Alors que parmi les passants pressés par la pluie, je me fraye un passage entre les gouttes de cette triste et fraîche soirée d’automne, j’arrive au petit campus le cœur léger. Ce soir les musiciens de Whisky Legs sont de passage à Montréal et investissent le lieu pour le lancement de leur premier album «Basement Confessions».
Ce petit Campus s’est transformé pour l’occasion en club de jazz avec ses chaises installées tout autour de la scène, ambiance cosy, il ne manque plus que la fumée de cigarette pour se transporter dans l’ambiance feutrée d’un club de New York pendant les années folles…

La salle est bien remplie, plutôt surprenant quand on considère que Whisky Legs n’est pas un groupe local et lorsque le band commence sa première chanson intitulée «Basement», on sait tout de suite qu’on va passer une bonne soirée. La guitare est caressante, le jeu de drums blues teinté de jazz est subtil, la basse est solide et groovy et la voix de Maude est cristalline, sensuelle, et possède ce grain définitivement blues qu’on aime tant.

On rentre tranquillement dans le show, un peu à l’image de la musique de Whisky Legs, «You are», «King Street» sont deux chansons mid-tempo pop bluesy, au fur et à mesure que la soirée avance, on se surprend à être complètement immergé dans l’univers suave et bluesy de Whisky Legs.
«Carry On» apporte une petite touche world avec son petit riff à la guitare qui me rappelle la «vibe» de l’album de Robert Plant avec le Strange Sensation «Mighty ReArranger», superbe !

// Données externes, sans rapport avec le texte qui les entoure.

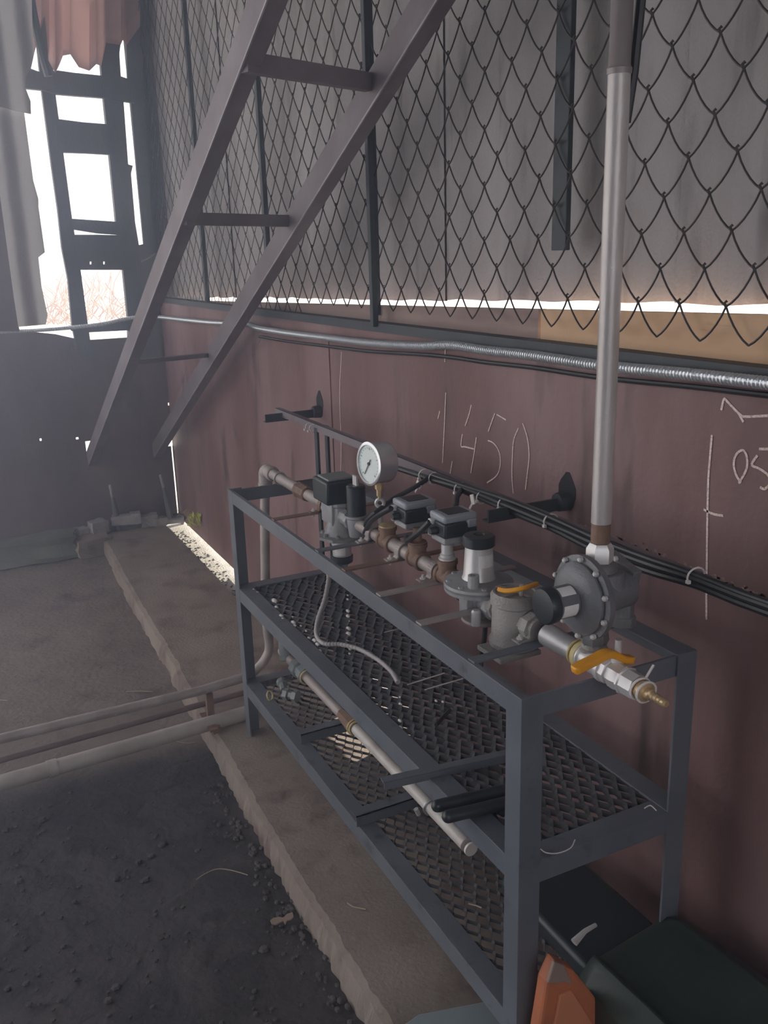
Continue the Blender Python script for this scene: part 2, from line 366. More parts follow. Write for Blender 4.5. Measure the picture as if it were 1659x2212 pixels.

Tandis que la ballade «So Far Away» donne à Maude l’occasion de nous faire apprécier son registre vocal, la justesse de son chant et le velouté de son timbre, sa présence scénique est évidente, pleine de charme, je dirais même envoûtante.
Les chansons s’enchaînent pour nous faire voyager à travers différents territoires musicaux, du blues bien sûr à la pop en passant par le funk, le jazz, la soul même. Ce qui surprend le plus chez Whisky legs c’est cette richesse et cette diversité musicale à la fois maitrisée et improvisée à l’image des solos de guitares de Guillaume qui sont particulièrement inspirés et qui apportent un petit grain de folie à l’ensemble plutôt tranquille.

Presque une douzaine de chansons déjà, Maude s’improvise Janis Joplin sur une interprétation très réussie de «Piece of my heart», sans donner dans la surenchère vocale, elle nous livre une version certainement moins «puissante» que feu Janis mais vibrante de douceur, pleine d’émotions et de sensibilité apportant de la sensualité au texte.

Changement de décors à mi-show, les tabourets sont de mise, Whisky Legs devient un duo acoustique avec Pascal qui le temps d’une chanson passe du drums à la slide guitar pour un intimiste «Too close to the sun».
Ce même Pascal qui un plus tard nous régalera d’un solo de drums de haute volée.

«Scarlett» est un autre excellent blues lent sur laquelle Maude fait valoir son vibrato de voix poignant et Guillaume son fin jeu de guitare, la dynamique du band est excellente, le plaisir de jouer se lit sur leurs visages, leur alchimie est évidente également et l’énergie qui se dégage est étonnante compte-tenue du style, l’audience le leur rend bien d’ailleurs, l’accueil est plus que chaleureux, il semble que le temps se soit arrêté…

Puis vient «Needy Woman», incontestablement l’une des chansons les plus «catchy» de la soirée qui touche désormais à sa fin, suit «Too late» une autre chanson qui fait la part belle à la guitare acoustique puis l’encore de deux chansons pour clôturer une soirée toute en douceur et certainement très haute en couleur.

Après un salut sous les applaudissements d’un public aux anges, qui a assisté à un show d‘une très grande qualité, Whisky Legs tire sa révérence et nous laisse rentrer sous la pluie toujours battante avec la sensation que sa musique a été écrite pour égailler une soirée d’automne comme celle-ci.